I'm still willing to champion her as the 2016 nominee, because (1) she can win and (2) no one has ever before been better prepared to be president.   In addition, she is very smart and she has a good heart on a personal level.   I'm just not sure she translates it into policy when there are competing groups to appease.

My worry increased another notche a couple of days ago when she openly broke with President Obama's position on Syria, saying she felt we should have intervened.   But then I reasoned:   she needs to make a break with him for political reasons, lest she be painted as running for Obama's 3rd term.    So, ok on that one.

But I got a real chill yesterday when I read that she is spouting Benjamin Netanyahu's propaganda.    I'm fine with her declaring her support for Israel.   I thought it was going a little far to call it a "vociferous defense of Natanyahu," and then she re-iterated what I know to be wrong.   Here's what she told the Atlantic's Jeffrey Goldberg:
"What you see on TV is so effectively stage-managed by Hamas, and always has been. . . What you see is largely what Hamas invites and permits Western journalists to report on from Gaza.  It’s the old PR problem that Israel has. Yes, there are substantive, deep levels of antagonism or anti-Semitism towards Israel, because it’s a powerful state, a really effective military. And Hamas paints itself as the defender of the rights of the Palestinians to have their own state. So the PR battle is one that is historically tilted against Israel.
From what I've heard and read, this is just not true.   Israel is the one winning the PR battle, by far.   All you need do is listen for 2 minutes to Netanyahu's spokesman Mark Regev (see ShrinkRap on Aug 4th).  Michael Calderone wrote in the Washington Post:
"Some commentators recently suggested Israel was losing the media war . . . .  The reasons they pinpointed weren't anti-Semitism or historical antagonism toward Israel, but that journalists' real-time coverage of devastation and civilian deaths -- including those of hundreds of Palestinian children -- offered a new perspective on the long-running Israeli-Palestinian conflict.  

"The Israeli foreign ministry recently highlighted some journalists' allegations of Hamas intimidation, but those journalists appear to be in the minority. Haaretz, a left-leaning Israel paper, reported Friday that there have been "only a handful" of such allegations, despite 710 foreign journalists recently reporting inside Gaza.

"Several journalists, many of whom spoke anonymously to Haaretz, flatly rejected the claim that Hamas intimidated them into not reporting events they witnessed.  One reporter who spent three weeks in Gaza told Haaretz “it’s a phony controversyand an attempt by Israel to claim media bias. . ."
While it is true that we do not see Hamas fighters firing the rockets into Israel, the international journalists themselves explain that rockets are always fired from secret locations, and its true they do not have access.   But the tv news has been full of rockets being blown up in the air over Israel by their Iron Dome system.   There was no secret that Hamas fired the rockets.   

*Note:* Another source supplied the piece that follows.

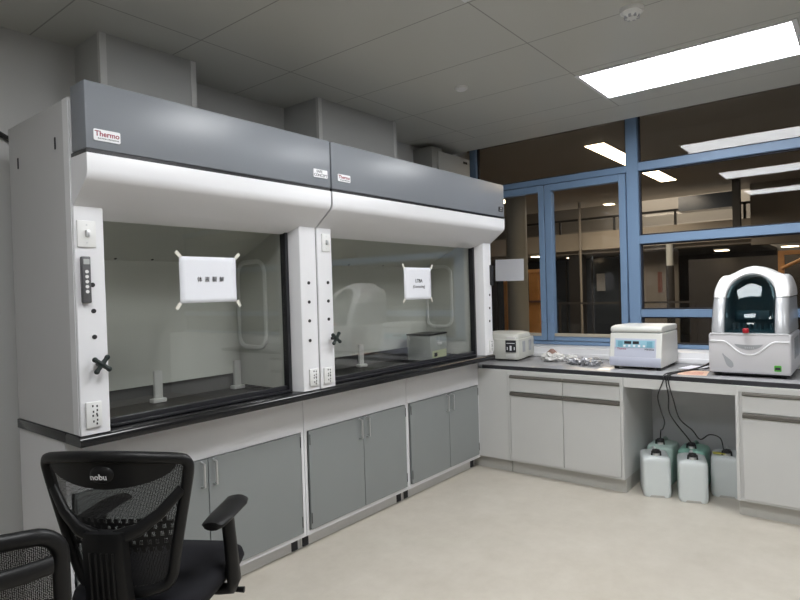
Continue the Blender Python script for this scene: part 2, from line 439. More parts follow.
def hood(x0, x1, label, first):
    h = thing('fume_hood', label, 'fume hood', ((x0+x1)/2, 2.65, 0.929), 'fume hoods')
    zt, yb, yf = 2.235, 2.97, 2.34
    # outer carcass
    b = MB()
    b.box(x0, x0+0.022, yf+0.006, yb, 0.929, zt-0.02, bev=0.002, seg=1)
    b.box(x1-0.022, x1, yf+0.006, yb, 0.929, zt-0.02, bev=0.002, seg=1)
    b.box(x0+0.022, x1-0.022, yb-0.015, yb, 0.9295, zt-0.02)
    b.box(x0+0.022, x1-0.022, yf+0.11, yb-0.015, zt-0.035, zt-0.02)
    b.build('carcass', 'shell', h)
    sides = [(x0, -1)] if first else [(x1, 1)]
    for (xs, s) in sides:
        e = MB(); e.box(xs+s*0.0005, xs+s*0.003, yf+0.008, yf+0.055, 0.932, zt-0.022); e.build('edge_trim', 'white', h)
        for yy, zz in ((2.475, 2.062), (2.866, 2.046)):
            MB().prism(rrect(yy-0.007, yy+0.007, zz-0.024, zz+0.024, 0.005), 'x', xs+s*0.0002, xs+s*0.0015).build('slot', 'ink', h)
    # liner with sloping top, inner cheeks, baffle
    l = MB()
    l.box(x0+0.022, x0+0.10, 2.455, 2.953, 0.929, 1.79); l.box(x1-0.10, x1-0.022, 2.455, 2.953, 0.929, 1.79)
    l.box(x0+0.10, x1-0.10, 2.55, 2.93, 1.80, 1.81)
    l.prism([(2.56, 1.80), (2.915, 1.64), (2.925, 1.645), (2.57, 1.81)], 'x', x0+0.10, x1-0.10)
    l.build('liner', 'liner', h)
    bx(x0+0.10, x1-0.10, 2.915, 2.923, 0.998, 1.655).build('baffle', 'liner', h)
    bx(x0+0.10, x1-0.10, 2.940, 2.953, 0.909, 1.03).build('gap_shade_panel', 'gapshade', h)  # added dark panel: shade of the gap under the baffle, put into colour
    xc = (x0+x1)/2
    for xx in (xc, x1-0.13):
        s = MB(); s.box(xx-0.022, xx+0.022, 2.895, 2.914, 0.909, 1.07, bev=0.003); s.box(xx-0.045, xx+0.03, 2.87, 2.914, 0.9075, 0.928, bev=0.004)
        s.build('baffle_bracket', 'plate', h)
    for xx, zz in ((x0+0.42, 1.675), (x0+0.61, 1.675), (x0+0.83, 1.675), (xc+0.27, 1.675)):
        MB().sphere((xx, 2.90, zz-0.02), 0.010, (1, 1, 1.2), 10, 8).build('baffle_knob', 'dark', h)
    for (xs, s) in ((x0+0.10, 1), (x1-0.10, -1)):
        p = [(xs+s*0.004, y, z) for y, z in rrect(2.655, 2.90, 1.15, 1.64, 0.07)]
        MB().tube(p, 0.014, 8, closed=True, up=(1, 0, 0), flat=0.7).build('access_panel_gasket', 'gasketwhite', h)
        MB().prism(rrect(2.665, 2.89, 1.16, 1.63, 0.065), 'x', xs+s*0.0003, xs+s*0.002).build('access_panel', 'liner', h)
    # front fascia
    fa = MB().box(x0+0.001, x1-0.003, 2.21, 2.33, 2.0, 2.247, bev=0.004).build('header_fascia', 'fascia', h)
    bx(x0+0.004, x1-0.006, 2.216, 2.36, 1.984, 2.0).build('shadow_gap', 'blackrail', h)
    prof = [(2.45, 1.984), (2.211, 1.984), (2.21, 1.98)]
    for k in range(9):
        a = R(180+52*k/8); prof.append((2.26+0.05*math.cos(a), 1.925+0.05*math.sin(a)))
    prof += [(2.335, 1.806), (2.425, 1.768), (2.45, 1.768)]
    MB().prism(prof, 'x', x0+0.002, x1-0.004).build('canopy', 'white', h)
    # posts
    cl = (0.085, 0.127)
    pl = [(x0+0.0225, 2.36), (x0+0.0225, 2.3455), (x0+0.001, 2.3455), (x0+0.001, 2.343), (x0+0.004, 2.34), (x0+cl[0]+0.02, 2.34), (x0+cl[0]+0.028, 2.345), (x0+cl[1]+0.006, 2.40), (x0+cl[1]+0.006, 2.455), (x0+0.023, 2.455)]
    pr = [(2*xc-a, y) for a, y in pl][::-1]
    lp = MB().prism(pl, 'z', 0.9295, 1.808).build('left_post', 'white', h)
    rp = MB().prism([(a-0.002, y) for a, y in pr], 'z', 0.9295, 1.808).build('right_post', 'white', h)
    # sash
    sa = MB(); xa, xb = x0+0.133, x1-0.137
    sa.box(xa, xa+0.012, 2.425, 2.45, 0.931, 1.775); sa.box(xb-0.02, xb, 2.41, 2.45, 0.931, 1.775)
    sa.box(xa+0.012, xb-0.02, 2.42, 2.45, 0.931, 0.962, bev=0.003)
    sa.box(xa+0.012, xb-0.02, 2.395, 2.42, 0.931, 0.941, bev=0.002)
    so = sa.build('sash_frame', 'blackrail', h)
    bx(xa+0.006, xb-0.02, 2.432, 2.438, 0.955, 1.80).build('sash_pane', 'sash', so)
    return h, fa, lp, rp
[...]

Yes, we've seen endless films of Israeli missiles and shells destroying Palestinian buildings and homes.  Even Netanyahu doesn't claim that there is comparable footage of Hamas rockets destroying Israeli buildings and homes that are being suppressed -- because most of the rockets are destroyed before they cause destruction.   So what does he claim is being censored?

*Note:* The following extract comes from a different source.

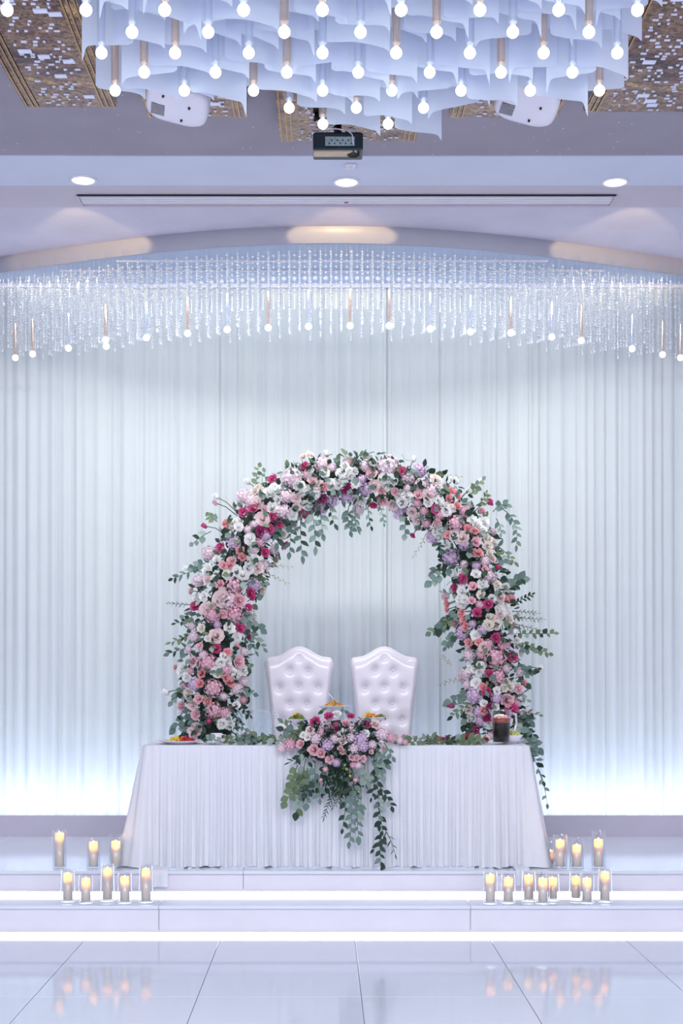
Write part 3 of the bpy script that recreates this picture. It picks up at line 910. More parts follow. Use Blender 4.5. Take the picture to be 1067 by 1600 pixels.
fl3 = parse('230,62,M,28 347,295,M,28 215,367,P,28 308,700,m,28 545,5,M 265,435,C 255,490,C 430,480,C,30 405,460,C 475,370,P,34 410,317,C 232,665,P,28 300,590,C 120,400,C,18 '
 '395,365,W,38 350,425,W,28 455,440,W,32 405,705,W,40 468,228,W,24 300,75,B,30 155,420,W,30 180,455,W,24 65,540,w,30 225,750,B,38 300,240,W,18 '
 '400,30,H,48 480,30,P,34 455,95,Q,50 320,105,Q,46 300,375,Q,52 335,515,Q,52 215,490,L,38 325,640,Q,46 470,520,H,36 395,655,Q,32 345,225,B,36 250,575,P,26 510,480,H,28 210,230,H,32 185,300,H,24 400,420,Q,36 270,330,H,26 500,540,H,24 200,420,Q,20', 240, 930, 3.557)
fl4 = parse('650,48,M,26 785,340,M,32 655,435,M,24 640,535,M 440,612,m,30 590,100,M,18 660,620,D,24 780,635,M,38 645,685,D,24 580,750,M 693,235,M '
 '420,55,C,20 510,130,C 500,100,C 420,80,C,20 770,25,C 850,485,C,20 630,640,C,28 760,585,P,38 540,265,C 600,260,C 520,175,C 620,510,C '
 '500,35,W,32 740,80,W,38 670,150,E,42 795,205,w,30 630,290,B,28 595,410,W,36 580,485,W,24 560,685,W,26 935,405,w,28 580,220,W,24 545,410,W,22 755,500,E,34 690,620,W,18 650,720,W,24 625,600,W,20 700,530,W,20 '
 '690,340,Q,60 705,445,Q,46 500,205,L,40 615,200,L,30 570,560,L,46 700,575,L,34 590,650,L,34 520,430,H,38 540,330,H,36 745,270,Q,36 655,270,Q,30 480,460,H,26 600,700,L,30 610,330,Q,26 720,110,B,24 730,760,Q,24 815,600,Q,26 690,690,Q,26 660,780,H,28', 580, 930, 3.557)
placed = []
def arch_flower(px, py, k, r):
    pos, n_, s_, R0, c0 = arch_surface(px, py)
    rpx = (r or DEF_R[k]); placed.append((px, py, rpx))
    rr = rpx*D_AR/F*(1.08 if k not in 'wmp' else 1.15)
    if s_ > R0*.98:   # stands clear of the mass on its own stem
        a = c0.lerp(pos, .45)
        MB().tube([a-arch.location, a.lerp(pos,.5)+Vector((0,-.02,.015))-arch.location, pos-arch.location], .0035, 5).build('flower_stem', M['stem'], arch)
        if k in 'wmp': n_ = (pos-c0).normalized() + Vector((0,-.25,.35))
    else:
        n_ = n_ + Vector((rnd(-.25,.25), rnd(-.2,.1), rnd(-.1,.35)))
    if k in 'WE' and rpx > 8.6:      # a cluster of three blooms
        nn = n_.normalized(); u = nn.orthogonal().normalized(); w = nn.cross(u); a0 = rnd(0, 6.28)
        for i in range(3):
            a = a0 + i*2.094
            o = (u*math.cos(a) + w*math.sin(a))
            put_flower(arch, k, pos + o*rr*.52 - nn*rr*.25, nn + o*.55, rr*.66)
    else:
        put_flower(arch, k, pos - n_.normalized()*rr*.35, n_, rr)
for px, py, k, r in fl1+fl2+fl3+fl4: arch_flower(px, py, k, r)
gr = random.Random(31); added = 0
for i in range(2600):
    x, y, hw = A_pts[gr.randrange(20, len(A_pts)-22)]
    px, py = x+gr.uniform(-.95,.95)*hw, y+gr.uniform(-.6,.6)*hw
    k = gr.choice('WWWWBHHLQPEPM'); r = gr.uniform(5.5, 8.5)
    if all((px-a)**2+(py-b)**2 > (.86*(r+c))**2 for a, b, c in placed) and added < 80:
        arch_flower(px, py, k, r); added += 1
# flowers on the sides and the back of the arch, so that it is whole all round
for i in range(70):
    c, r = A3[R_.randrange(18, len(A3)-18)]
    idx = A3.index((c, r)); tan = (A3[idx+1][0]-A3[idx-1][0]).normalized()
    side = tan.cross(Vector((0,1,0))).normalized()
    a = rnd(.15, math.pi-.15)
    n_ = side*math.cos(a) + Vector((0,1,0))*math.sin(a)
    k = R_.choice('WWBHLCPQ')
    put_flower(arch, k, c + n_*r*.8, n_, DEF_R[k]*D_AR/F)
# foliage fill
fill = MB(); fr = random.Random(5)
fills = [MB() for _ in range(3)]
nleaf = 0
for i in range(4200):
    idx = fr.randrange(8, len(A3)-8); c, r = A3[idx]
    tan = (A3[idx+1][0]-A3[idx-1][0]).normalized(); side = tan.cross(Vector((0,1,0))).normalized()
    a = fr.uniform(0, 2*math.pi)
    n_ = side*math.cos(a) + Vector((0,1,0))*math.sin(a)
    pos = c + n_*r*fr.uniform(.34,.98) + tan*fr.uniform(-.03,.03)
    d = (n_*fr.uniform(.3,1) + tan*fr.uniform(-.8,.8) + Vector((0,0,-.3)) + side*fr.uniform(-.6,.6)).normalized()
    sz = fr.uniform(.030,.062)
    face = n_ + Vector((fr.uniform(-.6,.6), fr.uniform(-.6,.6), fr.uniform(-.6,.6)))
    kind = fr.choice(('round','oval','oval'))
    qn = leaf_quat(d, face, .5)
    m4 = Matrix.Translation(pos - arch.location) @ qn.to_matrix().to_4x4() @ Matrix.Scale(sz, 4)
    fills[(0,1,1,2,0,1)[fr.randrange(6)]].merge(LMB[kind], m4)
for i, f in enumerate(fills):
    stuff(f.build('foliage', LF[i], arch))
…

Perhaps the truth is somewhere between the two.   But I certainly don't believe that Hamas is controlling what we see on TV -- nearly as much as Israel is trying to.   The New York Times reported recently that their access to Israeli news sources is dependent on an agreement to withhold what Israel does not want them to publish.

Here's what I think has happened to news coverage.   Journalists have not been denied access by Hamas;  on the contrary they have had unprecedented access to cover the story of Palestinian deprivation and suffering.  

We have seen -- in stark, real-time graphic reality --the effects of Israel's self-defense.  These images, as opposed to Israel's stated intentions is seeking to defend itself -- are what has shocked the world.

Netanyahu -- repeated by Clinton -- has it backwards.  It's more access, not less, that has changed the world opinion of what's happening.  What has become so starkly clear is that Israel's fight is with Hamas -- but the Palestinian people are the ones suffering.  I find little sympathy for Mark Regev's (Netanyahu's spokesman) assertion that, because they put Hamas in power through an open election, the Palestinian people are therefore responsible for their own deaths when Israel defends itself against Hamas.

Again, I want to emphasize that I am not siding with Hamas.   They do some pretty bad things.   But I am strongly in support of the Palestinian people in their extreme deprivation and suffering, as I also strongly support the Israeli people's right to a peaceful existence.   For Hillary to ignore that difference between Hamas and the Palestinian people, in her vociferous defense of Netanyahu's talking points, worries me . . . a lot.